§ Task requirements: Restate every entry word for word.

═════ Provided records

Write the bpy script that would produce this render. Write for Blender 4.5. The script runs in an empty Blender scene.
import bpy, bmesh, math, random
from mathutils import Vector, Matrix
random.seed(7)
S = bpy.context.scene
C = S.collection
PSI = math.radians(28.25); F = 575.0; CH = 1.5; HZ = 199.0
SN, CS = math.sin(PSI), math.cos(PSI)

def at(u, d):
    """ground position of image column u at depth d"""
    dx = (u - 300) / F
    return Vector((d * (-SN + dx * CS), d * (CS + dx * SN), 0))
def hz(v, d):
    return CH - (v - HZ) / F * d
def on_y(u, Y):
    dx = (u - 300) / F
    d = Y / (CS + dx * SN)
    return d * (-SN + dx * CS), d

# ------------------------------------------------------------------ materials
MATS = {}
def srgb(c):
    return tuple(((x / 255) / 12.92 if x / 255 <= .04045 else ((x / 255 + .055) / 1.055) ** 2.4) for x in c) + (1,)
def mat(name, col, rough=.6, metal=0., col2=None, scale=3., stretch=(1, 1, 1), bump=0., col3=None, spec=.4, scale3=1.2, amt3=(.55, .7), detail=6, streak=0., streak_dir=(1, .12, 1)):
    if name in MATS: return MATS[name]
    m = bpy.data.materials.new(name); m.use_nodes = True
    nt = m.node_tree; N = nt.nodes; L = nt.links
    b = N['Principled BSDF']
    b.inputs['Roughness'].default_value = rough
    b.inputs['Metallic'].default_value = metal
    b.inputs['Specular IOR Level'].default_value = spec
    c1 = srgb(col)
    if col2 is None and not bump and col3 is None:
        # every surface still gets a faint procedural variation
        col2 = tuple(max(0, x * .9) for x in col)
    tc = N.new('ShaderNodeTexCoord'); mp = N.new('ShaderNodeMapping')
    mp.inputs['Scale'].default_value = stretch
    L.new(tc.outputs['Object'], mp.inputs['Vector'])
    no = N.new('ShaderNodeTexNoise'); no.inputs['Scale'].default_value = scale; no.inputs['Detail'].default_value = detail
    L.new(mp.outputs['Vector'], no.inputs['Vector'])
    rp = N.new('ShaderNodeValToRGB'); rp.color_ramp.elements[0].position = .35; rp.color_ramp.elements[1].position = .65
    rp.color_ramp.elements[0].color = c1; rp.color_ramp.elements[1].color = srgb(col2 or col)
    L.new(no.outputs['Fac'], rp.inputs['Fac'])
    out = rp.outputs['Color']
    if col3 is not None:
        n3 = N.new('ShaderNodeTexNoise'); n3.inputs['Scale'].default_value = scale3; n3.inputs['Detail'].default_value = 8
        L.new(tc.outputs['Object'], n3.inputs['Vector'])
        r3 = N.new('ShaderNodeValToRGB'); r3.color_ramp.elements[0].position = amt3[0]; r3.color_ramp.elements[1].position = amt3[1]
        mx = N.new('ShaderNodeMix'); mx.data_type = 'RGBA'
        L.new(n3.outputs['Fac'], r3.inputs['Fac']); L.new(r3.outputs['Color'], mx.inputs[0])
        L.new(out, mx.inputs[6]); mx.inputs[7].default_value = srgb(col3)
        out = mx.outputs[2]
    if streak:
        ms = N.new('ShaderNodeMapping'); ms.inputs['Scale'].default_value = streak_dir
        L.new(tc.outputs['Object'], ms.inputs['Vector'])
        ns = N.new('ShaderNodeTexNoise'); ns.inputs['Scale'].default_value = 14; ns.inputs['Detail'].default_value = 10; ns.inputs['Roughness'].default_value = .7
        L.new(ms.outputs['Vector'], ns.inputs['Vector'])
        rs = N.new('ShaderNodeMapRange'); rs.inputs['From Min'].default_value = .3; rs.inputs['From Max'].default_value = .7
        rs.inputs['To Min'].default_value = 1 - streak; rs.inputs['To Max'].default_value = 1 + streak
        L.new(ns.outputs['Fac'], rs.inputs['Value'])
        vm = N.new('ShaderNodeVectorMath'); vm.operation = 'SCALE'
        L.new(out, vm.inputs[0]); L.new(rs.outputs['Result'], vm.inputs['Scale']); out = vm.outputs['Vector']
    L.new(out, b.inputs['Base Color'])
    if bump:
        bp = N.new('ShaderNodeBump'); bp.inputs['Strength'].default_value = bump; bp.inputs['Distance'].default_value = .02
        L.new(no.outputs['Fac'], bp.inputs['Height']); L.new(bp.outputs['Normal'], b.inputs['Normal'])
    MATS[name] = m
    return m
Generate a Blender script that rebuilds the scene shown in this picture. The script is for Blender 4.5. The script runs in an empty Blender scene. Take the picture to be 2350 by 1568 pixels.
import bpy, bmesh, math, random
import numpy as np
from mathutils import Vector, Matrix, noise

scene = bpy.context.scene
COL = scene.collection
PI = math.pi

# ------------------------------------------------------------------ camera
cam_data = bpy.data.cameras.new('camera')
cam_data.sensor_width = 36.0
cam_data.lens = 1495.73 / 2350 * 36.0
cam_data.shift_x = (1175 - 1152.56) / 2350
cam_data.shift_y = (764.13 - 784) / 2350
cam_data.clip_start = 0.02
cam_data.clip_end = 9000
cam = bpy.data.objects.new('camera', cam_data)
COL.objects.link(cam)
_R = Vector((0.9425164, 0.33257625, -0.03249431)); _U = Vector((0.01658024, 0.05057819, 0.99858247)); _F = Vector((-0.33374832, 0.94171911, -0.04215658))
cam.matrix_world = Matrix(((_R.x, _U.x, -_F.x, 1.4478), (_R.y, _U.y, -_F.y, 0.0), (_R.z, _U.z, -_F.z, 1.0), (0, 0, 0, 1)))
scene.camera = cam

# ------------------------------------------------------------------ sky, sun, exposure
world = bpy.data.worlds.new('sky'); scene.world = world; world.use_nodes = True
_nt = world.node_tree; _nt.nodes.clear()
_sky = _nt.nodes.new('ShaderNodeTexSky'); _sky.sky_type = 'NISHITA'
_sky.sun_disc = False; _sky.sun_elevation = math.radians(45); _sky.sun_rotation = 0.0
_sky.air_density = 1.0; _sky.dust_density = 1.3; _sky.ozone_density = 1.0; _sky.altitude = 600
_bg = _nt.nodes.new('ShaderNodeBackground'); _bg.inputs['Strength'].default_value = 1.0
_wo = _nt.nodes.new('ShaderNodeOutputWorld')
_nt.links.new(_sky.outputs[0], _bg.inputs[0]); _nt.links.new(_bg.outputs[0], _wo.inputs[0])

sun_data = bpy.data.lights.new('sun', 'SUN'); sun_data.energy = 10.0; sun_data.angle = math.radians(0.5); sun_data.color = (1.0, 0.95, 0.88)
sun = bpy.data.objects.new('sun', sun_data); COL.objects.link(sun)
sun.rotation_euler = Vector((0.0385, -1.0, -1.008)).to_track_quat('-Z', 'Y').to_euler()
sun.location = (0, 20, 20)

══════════

§ Response to the exercise:
Write the bpy script that would produce this render. Write for Blender 4.5. The script runs in an empty Blender scene.
import bpy, bmesh, math, random
from mathutils import Vector, Matrix
random.seed(7)
S = bpy.context.scene
C = S.collection
PSI = math.radians(28.25); F = 575.0; CH = 1.5; HZ = 199.0
SN, CS = math.sin(PSI), math.cos(PSI)

def at(u, d):
    """ground position of image column u at depth d"""
    dx = (u - 300) / F
    return Vector((d * (-SN + dx * CS), d * (CS + dx * SN), 0))
def hz(v, d):
    return CH - (v - HZ) / F * d
def on_y(u, Y):
    dx = (u - 300) / F
    d = Y / (CS + dx * SN)
    return d * (-SN + dx * CS), d

# ------------------------------------------------------------------ materials
MATS = {}
def srgb(c):
    return tuple(((x / 255) / 12.92 if x / 255 <= .04045 else ((x / 255 + .055) / 1.055) ** 2.4) for x in c) + (1,)
def mat(name, col, rough=.6, metal=0., col2=None, scale=3., stretch=(1, 1, 1), bump=0., col3=None, spec=.4, scale3=1.2, amt3=(.55, .7), detail=6, streak=0., streak_dir=(1, .12, 1)):
    if name in MATS: return MATS[name]
    m = bpy.data.materials.new(name); m.use_nodes = True
    nt = m.node_tree; N = nt.nodes; L = nt.links
    b = N['Principled BSDF']
    b.inputs['Roughness'].default_value = rough
    b.inputs['Metallic'].default_value = metal
    b.inputs['Specular IOR Level'].default_value = spec
    c1 = srgb(col)
    if col2 is None and not bump and col3 is None:
        # every surface still gets a faint procedural variation
        col2 = tuple(max(0, x * .9) for x in col)
    tc = N.new('ShaderNodeTexCoord'); mp = N.new('ShaderNodeMapping')
    mp.inputs['Scale'].default_value = stretch
    L.new(tc.outputs['Object'], mp.inputs['Vector'])
    no = N.new('ShaderNodeTexNoise'); no.inputs['Scale'].default_value = scale; no.inputs['Detail'].default_value = detail
    L.new(mp.outputs['Vector'], no.inputs['Vector'])
    rp = N.new('ShaderNodeValToRGB'); rp.color_ramp.elements[0].position = .35; rp.color_ramp.elements[1].position = .65
    rp.color_ramp.elements[0].color = c1; rp.color_ramp.elements[1].color = srgb(col2 or col)
    L.new(no.outputs['Fac'], rp.inputs['Fac'])
    out = rp.outputs['Color']
    if col3 is not None:
        n3 = N.new('ShaderNodeTexNoise'); n3.inputs['Scale'].default_value = scale3; n3.inputs['Detail'].default_value = 8
        L.new(tc.outputs['Object'], n3.inputs['Vector'])
        r3 = N.new('ShaderNodeValToRGB'); r3.color_ramp.elements[0].position = amt3[0]; r3.color_ramp.elements[1].position = amt3[1]
        mx = N.new('ShaderNodeMix'); mx.data_type = 'RGBA'
        L.new(n3.outputs['Fac'], r3.inputs['Fac']); L.new(r3.outputs['Color'], mx.inputs[0])
        L.new(out, mx.inputs[6]); mx.inputs[7].default_value = srgb(col3)
        out = mx.outputs[2]
    if streak:
        ms = N.new('ShaderNodeMapping'); ms.inputs['Scale'].default_value = streak_dir
        L.new(tc.outputs['Object'], ms.inputs['Vector'])
        ns = N.new('ShaderNodeTexNoise'); ns.inputs['Scale'].default_value = 14; ns.inputs['Detail'].default_value = 10; ns.inputs['Roughness'].default_value = .7
        L.new(ms.outputs['Vector'], ns.inputs['Vector'])
        rs = N.new('ShaderNodeMapRange'); rs.inputs['From Min'].default_value = .3; rs.inputs['From Max'].default_value = .7
        rs.inputs['To Min'].default_value = 1 - streak; rs.inputs['To Max'].default_value = 1 + streak
        L.new(ns.outputs['Fac'], rs.inputs['Value'])
        vm = N.new('ShaderNodeVectorMath'); vm.operation = 'SCALE'
        L.new(out, vm.inputs[0]); L.new(rs.outputs['Result'], vm.inputs['Scale']); out = vm.outputs['Vector']
    L.new(out, b.inputs['Base Color'])
    if bump:
        bp = N.new('ShaderNodeBump'); bp.inputs['Strength'].default_value = bump; bp.inputs['Distance'].default_value = .02
        L.new(no.outputs['Fac'], bp.inputs['Height']); L.new(bp.outputs['Normal'], b.inputs['Normal'])
    MATS[name] = m
    return m
Generate a Blender script that rebuilds the scene shown in this picture. The script is for Blender 4.5. The script runs in an empty Blender scene. Take the picture to be 2350 by 1568 pixels.
import bpy, bmesh, math, random
import numpy as np
from mathutils import Vector, Matrix, noise

scene = bpy.context.scene
COL = scene.collection
PI = math.pi

# ------------------------------------------------------------------ camera
cam_data = bpy.data.cameras.new('camera')
cam_data.sensor_width = 36.0
cam_data.lens = 1495.73 / 2350 * 36.0
cam_data.shift_x = (1175 - 1152.56) / 2350
cam_data.shift_y = (764.13 - 784) / 2350
cam_data.clip_start = 0.02
cam_data.clip_end = 9000
cam = bpy.data.objects.new('camera', cam_data)
COL.objects.link(cam)
_R = Vector((0.9425164, 0.33257625, -0.03249431)); _U = Vector((0.01658024, 0.05057819, 0.99858247)); _F = Vector((-0.33374832, 0.94171911, -0.04215658))
cam.matrix_world = Matrix(((_R.x, _U.x, -_F.x, 1.4478), (_R.y, _U.y, -_F.y, 0.0), (_R.z, _U.z, -_F.z, 1.0), (0, 0, 0, 1)))
scene.camera = cam

# ------------------------------------------------------------------ sky, sun, exposure
world = bpy.data.worlds.new('sky'); scene.world = world; world.use_nodes = True
_nt = world.node_tree; _nt.nodes.clear()
_sky = _nt.nodes.new('ShaderNodeTexSky'); _sky.sky_type = 'NISHITA'
_sky.sun_disc = False; _sky.sun_elevation = math.radians(45); _sky.sun_rotation = 0.0
_sky.air_density = 1.0; _sky.dust_density = 1.3; _sky.ozone_density = 1.0; _sky.altitude = 600
_bg = _nt.nodes.new('ShaderNodeBackground'); _bg.inputs['Strength'].default_value = 1.0
_wo = _nt.nodes.new('ShaderNodeOutputWorld')
_nt.links.new(_sky.outputs[0], _bg.inputs[0]); _nt.links.new(_bg.outputs[0], _wo.inputs[0])

sun_data = bpy.data.lights.new('sun', 'SUN'); sun_data.energy = 10.0; sun_data.angle = math.radians(0.5); sun_data.color = (1.0, 0.95, 0.88)
sun = bpy.data.objects.new('sun', sun_data); COL.objects.link(sun)
sun.rotation_euler = Vector((0.0385, -1.0, -1.008)).to_track_quat('-Z', 'Y').to_euler()
sun.location = (0, 20, 20)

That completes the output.